Kate has given William everything he didnt have with Charles and Diana, royal expert says

The Prince and Princess of Wales' love story is incredibly well-known and famously began at the University of St Andrews in Scotland, with the couple celebrating their 12th wedding anniversary earlier this year.

Their tight and stable bond is something that former BBC royal correspondent Jennie Bond feels is the key to the couple's success, especially when contrasted with the emotionally fraught home that Prince William grew up in with King Charles and Diana, Princess of Wales.

As Catherine has been in Prince William's life for longer than his late mother, Jennie explains how the princess, as well as the rest of the Middleton family, have given him everything that he lacked growing up.

The expert told OK!, "There is no doubt that Kate has given William everything that was lacking in his own family life: a loving, deep partnership, founded on friendship, passion, and mutual respect, plus a broader, settled and happy relationship with his in-laws.

"Michael and Carole Middleton welcomed William into their home and treated him like one of the family. He can relax with them, trust them, and be himself in a way he can do with only a very few others."

Jennie added: "William is much closer to his father these days, but I think it’s the women in his life who have helped make him the man he is. His grandmother, the late Queen, was there for him – as he said – through the happiest and saddest times of his life.

"His mother’s influence is still very much evidence in the relaxed and informal way he interacts with people, and in his determination to help people less well off than himself, in particular, the homeless.

"It was, of course, Diana, who first showed her sons the plight of homeless people.
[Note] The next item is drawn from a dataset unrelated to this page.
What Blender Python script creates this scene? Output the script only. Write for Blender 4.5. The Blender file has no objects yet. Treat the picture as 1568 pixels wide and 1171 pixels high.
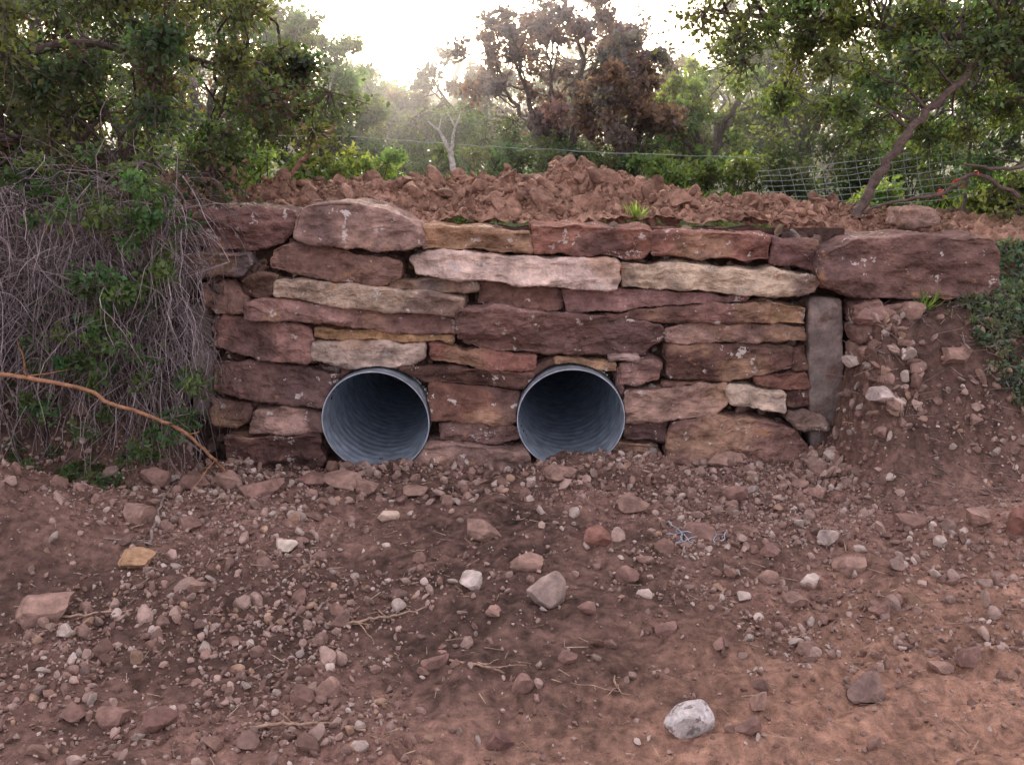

Now, William has said that he wants his own children to be fully aware of how privileged they are and how other people may sometimes need a little help.

"And then there is Catherine’s influence: they have known one another now for more than 20 years – longer than William knew his own mother – and she has won not only his deep love, but his respect.

"He might feel a little aggrieved when he is cut out of pictures at events they both attend, but he is proud of his wife for the way she has made such a success of the role that came with marrying him."